Tuesday, November 03, 2009

Lester Brown Reports Carbon Emissions Have Dropped

Lester Brown of the Earth Policy Institute reports that U.S. carbon emissions have dropped nine percent in the last two years.
For years now, many members of Congress have insisted that cutting carbon emissions was difficult, if not impossible. It is not. During the two years since 2007, carbon emissions have dropped 9 percent. While part of this drop is from the recession, part of it is also from efficiency gains and from replacing coal with natural gas, wind, solar, and geothermal energy.
The United States has ended a century of rising carbon emissions and has now entered a new energy era, one of declining emissions. Peak carbon is now history.

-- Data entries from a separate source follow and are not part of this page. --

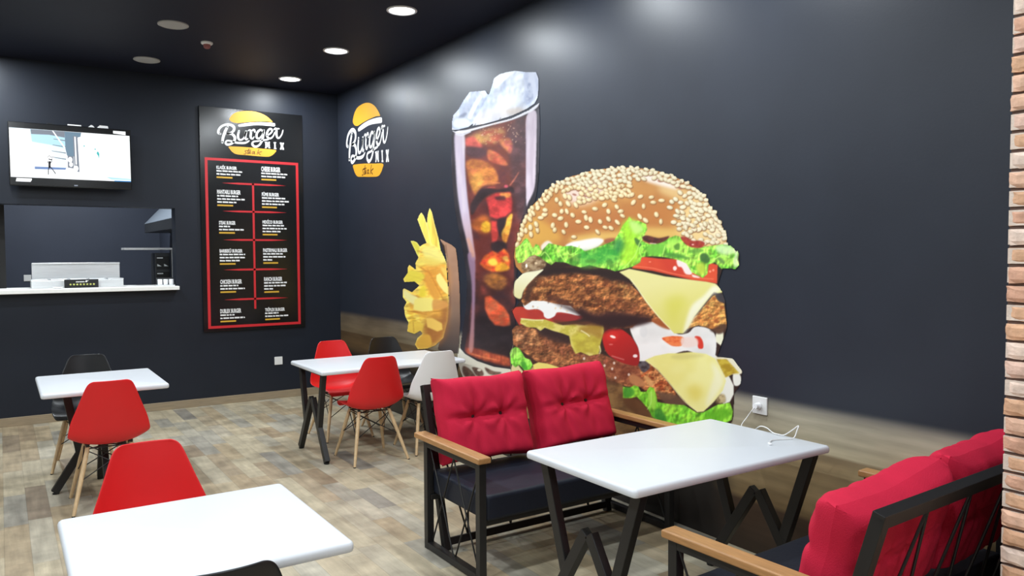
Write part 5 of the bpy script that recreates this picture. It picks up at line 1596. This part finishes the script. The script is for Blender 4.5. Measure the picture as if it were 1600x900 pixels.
def make_chair(label, plastic, loc, rz, group=None):
    t = thing('shell_chair', label, 'chair', loc, rz, group)
    o = shell_mesh().build('seat_shell', plastic, t, smooth=True)
    so = o.modifiers.new('thickness', 'SOLIDIFY')
    so.thickness = 0.008
    so.offset = 0
    sb = o.modifiers.new('smooth', 'SUBSURF')
    sb.levels = 1
    sb.render_levels = 2
    tops, feet = {}, {}
    for sx in (-1, 1):
        for sy in (-1, 1):
            a = Vector((sx * 0.125, -0.105 if sy < 0 else 0.075, 0.398))
            b = Vector((sx * 0.212, -0.222, 0.0) if sy < 0 else (sx * 0.226, 0.225, 0.0))
            tops[sx, sy], feet[sx, sy] = a, b
            pts = [a.lerp(b, k) for k in (0, 0.03, 0.3, 0.6, 0.97, 1)]
            lg_ = MB().tube(pts, [0.0115, 0.0135, 0.0150, 0.0135, 0.0105, 0.0095], 14).build('leg', M_beech, t, smooth=True)
            MB().lathe([(0.0098, 0.0), (0.0104, 0.004), (0.0088, 0.0075)], 12, tuple(b)).build('foot_pad', M_foot, lg_)
    w = MB()
    at = lambda k, f: tops[k].lerp(feet[k], f)
    for k1, k2 in (((-1, -1), (1, -1)), ((-1, 1), (1, 1)), ((-1, -1), (-1, 1)), ((1, -1), (1, 1))):
        w.tube([at(k1, 0.06), at(k2, 0.5)], 0.0036, 8)
        w.tube([at(k2, 0.06), at(k1, 0.5)], 0.0036, 8)
    ring = [(-1, -1), (1, -1), (1, 1), (-1, 1), (-1, -1)]
    for a, b in zip(ring[:-1], ring[1:]):
        w.tube([at(a, 0.03), at(b, 0.03)], 0.0045, 8)
    w.tube([at((-1, -1), 0.04), at((1, 1), 0.04)], 0.0045, 8)
    w.tube([at((1, -1), 0.04), at((-1, 1), 0.04)], 0.0045, 8)
    for k in tops:
        p = at(k, 0.02)
        w.tube([p, (p.x, p.y, p.z + 0.026)], 0.011, 10)
    w.build('wire_brace', M_wire, t, smooth=True)
    return t


red = make_chair('red shell chair seen from behind at the small white table near the counter', M_red_plastic, (0.567, 5.69, 0), PI)
black = make_chair('black shell chair behind the small white table near the counter', M_black_plastic, (0.53, 6.82, 0), math.radians(-10))
white = make_chair('white shell chair at the far corner table beside the red one', M_white_plastic, (2.985, 5.80, 0), PI)
for src, label, loc, rz in (
        (red, 'red shell chair in the left foreground, facing the camera behind the nearest white table', (0.5, 3.34, 0), 0.0),
        (red, 'red shell chair seen from behind at the far corner table', (2.44, 5.75, 0), PI),
        (red, 'red shell chair at the far corner table, facing the camera beside the back wall', (2.53, 6.62, 0), 0.0),
        (black, 'black shell chair at the far corner table, in front of the mural wall', (3.05, 6.63, 0), 0.0),
        (black, 'black shell chair at the bottom edge, only its back top showing before the nearest table', (0.455, 2.215, 0), PI)):
    c = copy_tree(src)
    c.location = loc
    c.rotation_euler = (0, 0, rz)
    c['label'] = label

# ------------------------------------------------------------------ sofas
SW = 1.345


def make_sofa(label, loc, rz):
    t = thing('bench_sofa', label, 'sofa', loc, rz)
    hx = SW / 2 - 0.03
    b = 0.04
    for s in (-1, 1):
        m = MB()
        m.bar((s * hx, 0.03, 0), (s * hx, 0.03, 0.60), b, b, (1, 0, 0)).bar((s * hx, 0.585, 0), (s * hx, 0.585, 0.60), b, b, (1, 0, 0))
        m.bar((s * hx, 0.05, 0.022), (s * hx, 0.565, 0.022), b, b * 0.9, (1, 0, 0)).bar((s * hx, 0.05, 0.583), (s * hx, 0.565, 0.583), b, 0.032, (1, 0, 0))
        f = m.build('side_frame', M_black_metal, t, bevel=0.002)
        m = MB()
        for y0 in (0.05, 0.308):
            m.tube([(s * hx, y0, 0.035), (s * hx, y0 + 0.257, 0.575)], 0.0045, 8)
            m.tube([(s * hx + 0.009, y0, 0.575), (s * hx + 0.009, y0 + 0.257, 0.035)], 0.0045, 8)
        m.build('cross_rods', M_wire, f, smooth=True)
        MB().bb(s * hx - 0.0375, s * hx + 0.0375, -0.01, 0.69, 0.6, 0.63).build('armrest', M_oak, t, bevel=0.007, seg=3)
    # seat frame and pad
    m = MB()
    m.bar((-hx, 0.05, 0.29), (hx, 0.05, 0.29), 0.035, 0.03, (0, 1, 0)).bar((-hx, 0.57, 0.29), (hx, 0.57, 0.29), 0.035, 0.03, (0, 1, 0)).bar((0, 0.05, 0.287), (0, 0.57, 0.287), 0.035, 0.02, (1, 0, 0))
    m.build('seat_frame', M_black_metal, t, bevel=0.002)
    pad = MB()
    nx, ny = 28, 14
    px0, py0, py1, z0, z1 = hx - 0.022, 0.012, 0.60, 0.302, 0.432
    for lay in (0, 1):
        for j in range(ny + 1):
            for i in range(nx + 1):
                u, v = -1 + 2 * i / nx, -1 + 2 * j / ny
                e = max(abs(u) ** 14, abs(v) ** 8)
                z = z0 if lay == 0 else z1 + 0.004 * (1 - u ** 4) * (1 - v ** 4) + 0.003 * math.sin(7 * u + 3 * v) * (1 - e) + 0.002 * math.sin(19 * u - 11 * v) * (1 - e)
                pad.v.append((u * px0, (py0 + py1) / 2 + v * (py1 - py0) / 2, z))
    W_ = nx + 1
    n0 = W_ * (ny + 1)
    for j in range(ny):
        for i in range(nx):
            a = j * W_ + i
            pad.f.append([a, a + W_, a + W_ + 1, a + 1]); pad.mi.append(0)
            pad.f.append([n0 + a, n0 + a + 1, n0 + a + W_ + 1, n0 + a + W_]); pad.mi.append(0)
    rim = [i for i in range(W_)] + [j * W_ + nx for j in range(1, ny + 1)] + [ny * W_ + i for i in range(nx - 1, -1, -1)] + [j * W_ for j in range(ny - 1, 0, -1)]
    for k in range(len(rim)):
        a, b2 = rim[k], rim[(k + 1) % len(rim)]
        pad.f.append([a, b2, n0 + b2, n0 + a]); pad.mi.append(0)
    pad.build('seat_pad', M_leather, t, smooth=True, bevel=0.018, seg=4)
    # leaning back frame with zigzag rods
    def B(x, k, o=0.0):
        return (x, 0.505 + 0.245 * k + o, 0.868 * k)
    bx_ = hx - 0.065
    m = MB()
    for s in (-1, 1):
        m.bar(B(s * bx_, 0), B(s * bx_, 1), 0.04, 0.04, (1, 0, 0))
    m.bar(B(-bx_ - 0.02, 0.985), B(bx_ + 0.02, 0.985), 0.045, 0.04, (0, 0.27, 0.96))
    m.bar(B(-bx_, 0.045), B(bx_, 0.045), 0.04, 0.034, (0, 0.27, 0.96))
    f = m.build('back_frame', M_black_metal, t, bevel=0.002)
    m = MB()
    n = 8
    for k in range(n):
        xa, xb = -bx_ + 2 * bx_ * k / n, -bx_ + 2 * bx_ * (k + 1) / n
        if k % 2 == 0:
            m.tube([B(xa, 0.96), B(xb, 0.06)], 0.0055, 8)
        else:
            m.tube([B(xa, 0.06), B(xb, 0.96)], 0.0055, 8)
    m.build('zigzag_rods', M_wire, f, smooth=True)
    return t


S1 = (2.585, 3.19)
S2 = (2.637, 2.012)
RZ2 = PI + math.radians(2.2)
make_sofa('black metal bench sofa with wooden arms, standing behind the long white table, facing the camera', (S1[0], S1[1], 0), 0)
make_sofa('black metal bench sofa in the right foreground, seen from behind beside the brick wall', (S2[0], S2[1], 0), RZ2)


def cushion(label, sofa, rz, lx, lz, tilt, w=0.635, h=0.50, th=0.17, seed=0, sag=0.0):
    """tufted back cushion leaning on the back frame"""
    r = np.random.default_rng(seed)
    n, m_ = 56, 46
    ph = r.uniform(0, 6.28, 8)
    F_, Bk = [], []
    tufts = [(-0.31, 0.02), (0.31, 0.02)]
    for j in range(m_ + 1):
        for i in range(n + 1):
            u, v = -1 + 2 * i / n, -1 + 2 * j / m_
            x = u * w / 2 * (1 - 0.06 * (1 - abs(v) ** 3) * abs(u) ** 3 - 0.012 * math.sin(7 * v + ph[0]) * abs(u) ** 6)
            z = v * h / 2 * (1 - 0.05 * (1 - abs(u) ** 3) * abs(v) ** 3 - 0.014 * math.sin(6 * u + ph[1]) * abs(v) ** 6)
            base = max(0.0, (1 - abs(u) ** 7)) ** 0.42 * max(0.0, (1 - abs(v) ** (7 if v > 0 else 16))) ** (0.42 if v > 0 else 0.34)
            z -= sag * (1 - u * u) * max(v, 0)
            dent = 0.0
            wr = 0.0
            for a, b in tufts:
                d2 = ((u - a) * w / 2) ** 2 + ((v - b) * h / 2) ** 2
                d = math.sqrt(d2)
                dent += 0.042 * math.exp(-d / 0.035)
                th_ = math.atan2((v - b) * h, (u - a) * w)
                wr += 0.006 * math.sin(7 * th_ + ph[2] + 2 * a) * math.exp(-((d - 0.07) / 0.06) ** 2)
                dent += 0.011 * math.exp(-((u - a) * w / 2 / 0.022) ** 2) * (1 - abs(v) ** 4)      # seams running up and down
            dent += 0.02 * math.exp(-((v - 0.02) * h / 2 / 0.02) ** 2) * (1 - u ** 6)
            wr += 0.003 * math.sin(14 * u + 3 * v + ph[3]) * abs(v) ** 2 + 0.003 * math.sin(12 * v + 4 * u + ph[4]) * abs(u) ** 2 + 0.0022 * math.sin(25 * u + 9 * v + ph[5])
            y = th / 2 * base
            F_.append((x, -(y - (dent - wr) * min(1.0, base * 1.2)), z))
            Bk.append((x, y * 0.92 - 0.4 * dent * base + wr * 0.5 * base, z))
    mb = MB()
    mb.v = F_ + Bk
    W_ = n + 1
    n0 = len(F_)
    for j in range(m_):
        for i in range(n):
            a = j * W_ + i
            mb.f.append([a, a + 1, a + W_ + 1, a + W_]); mb.mi.append(0)
            mb.f.append([n0 + a, n0 + a + W_, n0 + a + W_ + 1, n0 + a + 1]); mb.mi.append(0)
    rim = [i for i in range(W_)] + [j * W_ + n for j in range(1, m_ + 1)] + [m_ * W_ + i for i in range(n - 1, -1, -1)] + [j * W_ for j in range(m_ - 1, 0, -1)]
    for k in range(len(rim)):
        a, b = rim[k], rim[(k + 1) % len(rim)]
        mb.f.append([a, n0 + a, n0 + b, b]); mb.mi.append(0)
    t = bpy.data.objects.new('back_cushion', None)
    t.empty_display_size = 0.1
    COL.objects.link(t)
    tag(t, label, 'cushion')
    k = lz / 0.868
    loc = Vector((lx, 0.505 + 0.245 * k - th / 2 - 0.03, lz))
    t.location = Vector((sofa[0], sofa[1], 0)) + Matrix.Rotation(rz, 3, 'Z') @ loc
    t.rotation_euler = (Matrix.Rotation(rz, 3, 'Z') @ Matrix.Rotation(-math.radians(15.8), 3, 'X') @ Matrix.Rotation(tilt, 3, 'Y')).to_euler()
    o = mb.build('cover', M_cushion, t, smooth=True)
    for p in o.data.polygons:
        p.use_smooth = True
    for a, b in tufts:
        bt = MB().lathe([(0.002, 0.006), (0.009, 0.005), (0.0125, 0.0), (0.0125, -0.004), (0.002, -0.004)], 16)
        bt.v = [(x + a * w / 2, -(z + th / 2 - 0.062), y + b * h / 2) for x, y, z in bt.v]
        bt.build('tuft_button', M_button, t, smooth=True)
    return t


cushion('red tufted cushion on the left of the far sofa, beside its wooden arm', S1, 0, -0.309, 0.697, math.radians(0.8), seed=1, w=0.59, h=0.485, th=0.22)
cushion('red tufted cushion on the right of the far sofa, tilted up towards the mural', S1, 0, 0.311, 0.70, math.radians(-1.6), seed=2, w=0.59, h=0.49, th=0.23)
cushion('red cushion on the near sofa, the closer of its two, seen from behind and above', S2, RZ2, 0.25, 0.686, math.radians(5), seed=3, w=0.63, th=0.22, h=0.42, sag=0.02)
cushion('red cushion on the near sofa, the farther one next to the brick wall', S2, RZ2, -0.342, 0.708, math.radians(3.0), seed=4, w=0.5, th=0.2, h=0.45, sag=0.01)

# ------------------------------------------------------------------ charger on the mural wall and its cable
cb = thing('charging_cable', 'white charger in the mural-wall socket, its thin cable looping over the table edge', 'charging cable', (XR - 0.016, 2.682, 0.811))
pl = MB()
pl.tube([(0, 0, 0), (-0.012, 0, 0)], 0.018, 20).tube([(-0.012, 0, 0), (-0.034, 0, 0)], [0.0165, 0.015], 20)
pl.build('plug', M_white_plastic, cb, smooth=True)
path = [(XR - 0.047, 2.682, 0.807), (XR - 0.06, 2.69, 0.79), (3.285, 2.71, 0.75), (3.23, 2.70, 0.715), (3.17, 2.62, 0.71), (3.135, 2.54, 0.735), (3.105, 2.48, 0.768), (3.09, 2.43, 0.772), (3.085, 2.39, 0.757), (3.08, 2.35, 0.756),
        (3.088, 2.325, 0.758), (3.10, 2.29, 0.786), (3.105, 2.262, 0.81), (3.09, 2.258, 0.79), (3.07, 2.262, 0.757), (3.03, 2.28, 0.7535), (2.97, 2.30, 0.7535), (2.92, 2.28, 0.7535)]
o_ = Vector((XR - 0.016, 2.682, 0.811))
sp = smooth_path(path, 8)
MB().tube([Vector(p) - o_ for p in sp], 0.0026, 8).build('cord', M_cable, cb, smooth=True)
MB().box(Vector((2.90, 2.262, 0.7545)) - o_, (0.03, 0.012, 0.007), Matrix.Rotation(0.9, 3, 'Z')).build('connector', M_white_plastic, cb, bevel=0.002)
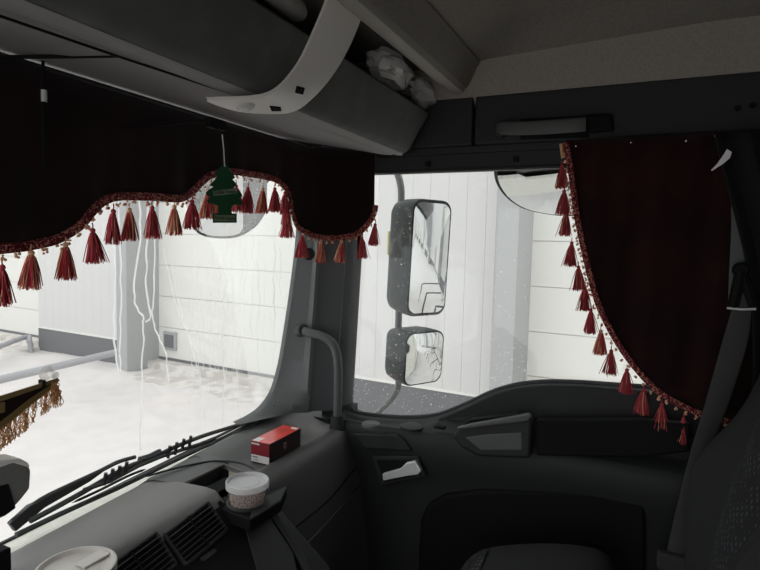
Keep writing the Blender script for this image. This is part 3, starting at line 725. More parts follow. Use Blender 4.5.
# ================================================================== COWL AND WIPERS
bm = B(); zc1 = lambda x: 1.936+.041*(x-.1)
grid(bm, [[(x, 1.05, zc1(x)-.014), (x, 1.08, zc1(x)-.006), (x, 1.11, zc1(x)), (x, 1.118, zc1(x)-.004), (x, 1.15, zc1(x)-.05), (x, 1.16, zc1(x)-.12)] for x in (-1.15, -.6, 0, .4, .8, 1.1)])
struct('cowl', bm, 'cowl', bevel=.01, label='cream painted cowl strip below the windscreen outside', cat='trim')
# cowl measured on the picture: recess seal between glass and cowl
bm = B(); tube(bm, [(-1.1, 1.118, zc1(-1.1)-.001), (1.05, 1.118, zc1(1.05)-.001)], .0045, 8); obj('cowl_seal', bm, 'rubber', COL.objects['cowl'])
def wp(x, y, o=.03): return onws(x, y, o)
wi = thing('windscreen_wiper', 'long black wiper blade and arm resting along windscreen base', 'wiper', tuple(wp(130, 475)))
def bar(bm, px, o, w):
    tube(bm, [wp(x, y, o) for x, y in px], w, 6); return bm
bm = B(); bar(bm, [(16, 535), (60, 514), (120, 487), (180, 458), (225, 437), (252, 423)], .022, .0055); obj('blade', bm, 'rubber', wi)
bm = B(); bar(bm, sm2([(252, 421), (225, 429), (200, 437), (175, 447), (150, 459), (125, 468), (85, 491), (60, 505), (30, 521)], 3), .035, .0058); obj('spine', bm, 'rubber', wi)
for x, y in [(106, 478), (113, 474), (120, 471), (127, 467), (170, 451), (177, 447.5), (184, 444), (191, 441)]:
    obj('bridge', bar(B(), [(x, y-5), (x-2, y+7)], .028, .0045), 'rubber', wi)
bm = B(); bar(bm, [(84, 490), (110, 481), (138, 466), (160, 457), (200, 444), (215, 438)], .028, .005); obj('bridge', bm, 'rubber', wi)
bm = B(); bar(bm, [(140, 460), (150, 457), (160, 452)], .038, .009); obj('pivot', bm, 'rubber', wi)
wj = thing('wiper_arm', 'dark wiper arm curving up from the lower left cowl', 'wiper arm', tuple(wp(60, 505)))
bm = B(); bar(bm, sm2([(12, 521), (40, 500), (70, 485), (100, 471), (118, 462), (135, 457)], 3), .055, .005); obj('arm', bm, 'rubber', wj)
bm = B(); pts = [wp(x, y, .05) for x, y in [(10, 524), (30, 506), (70, 487), (112, 466), (90, 482), (45, 508), (16, 532)]]
prism(bm, pts, (0, .012, 0)); obj('arm_cover', bm, 'rubber', wj, bevel=.002)

# ================================================================== MIRRORS OUTSIDE
def mirror_head(parent, gc, yawdeg, w, h, depth, r, tilt=0, bulge=.35):
    """gc glass centre; yawdeg direction the glass normal points to"""
    a = math.radians(yawdeg); g = V((math.sin(a), math.cos(a), tilt)).normalized()     # normal of the glass
    u = V((-g.y, g.x, 0)).normalized(); z = g.cross(u)*-1
    if z.z < 0: z = -z
    rows = []
    for d, s in ((.0, .93), (.0, 1.0), (-.012, 1.02), (-depth*.5, 1.0), (-depth*.8, .93), (-depth*.95, .80), (-depth, .62)):
        rows.append(rrect(gc+g*d, u, z, w*s, h*(1-(1-s)*.5), r*s, 6))
    bm = B(); vs = grid(bm, rows, closev=True); bm.faces.new(vs[0]); bm.faces.new(vs[-1][::-1])
    hs = obj('housing', bm, 'housing', parent, angle=60)
    bm = B(); out = rrect(gc+g*.001, u, z, w*.93, h*.95, r*.9, 6); cv = bm.verts.new(gc+g*(.001+bulge)); rmx = max((p-gc).length for p in out)
    rings = []
    for s in [1-.1*q for q in range(10)]:
        rings.append([(gc+g*(.001+bulge*(1-((p-gc).length*s/rmx)**2)))+(p-(gc+g*.001))*s for p in out])
    vs = grid(bm, rings, closev=True)
    for i in range(len(out)): bm.faces.new((vs[-1][i], vs[-1][(i+1) % len(out)], cv))
    gl = obj('mirror_glass', bm, 'mirror', parent); gl['label'] = 'mirror glass'
    for p in gl.data.polygons: p.use_smooth = True
    return hs
sm = thing('side_mirror', 'pair of wet black rear view mirrors on a pipe arm outside window', 'mirror', (1.3, .85, 1.9))
gcm = atX(429.5, 258.5, 1.40)
mirror_head(sm, gcm, 209, .178, .405, .15, .04, tilt=-.05, bulge=.007)
gcl = atX(424, 358, 1.40)
mirror_head(sm, gcl, 209, .178, .190, .14, .035, tilt=-.05, bulge=.013)
ap_ = [atX(x, y, 1.46) for x, y in sm2([(388, 160), (397, 173), (401, 188), (401, 205)], 4)]
bk = V((0, .02, 0))
obj('arm', tube(B(), ap_, .013, 12), 'arm', sm)
obj('arm', tube(B(), [atX(399, 306, 1.45), atX(398, 335, 1.45)], .013, 12), 'arm', sm)
obj('arm', tube(B(), [atX(x, y, 1.44) for x, y in sm2([(398, 375), (398, 388), (392, 399), (380, 411), (366, 424)], 4)], .012, 12), 'arm', sm)
p = atX(388.5, 243, 1.47); obj('side_marker', box(B(), p-V((.005, .005, .045)), p+V((.005, .005, .045))), mat('yellow_marker', (.85, .8, .45), .3), sm, bevel=.003)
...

What had appeared to be hopelessly difficult is happening at amazing speed.
A small portion of the drop could be attributed to the economic slowdown, but I don't think carbon emissions will climb again once the economy starts growing again. After all, GDP didn't fall nine percent during the recession.
Instead, we will see increasing investment in low carbon technologies like solar, wind and energy efficiency, while coal power projects are being cancelled. This doesn't mean climate legislation isn't needed. CO2 is still accumulating in the atmosphere. What this news means is that it is possible to shift our civilization away from carbon.


Blogger Jack said...

With Obama's executive order to put the largest US energy consumer (US Gov) on a diet, this trend should continue. As was pointed out, the Climate Bill is still very much required, as are diligent efforts at the state, local and personal levels. We're still on a collision course with a climate disaster.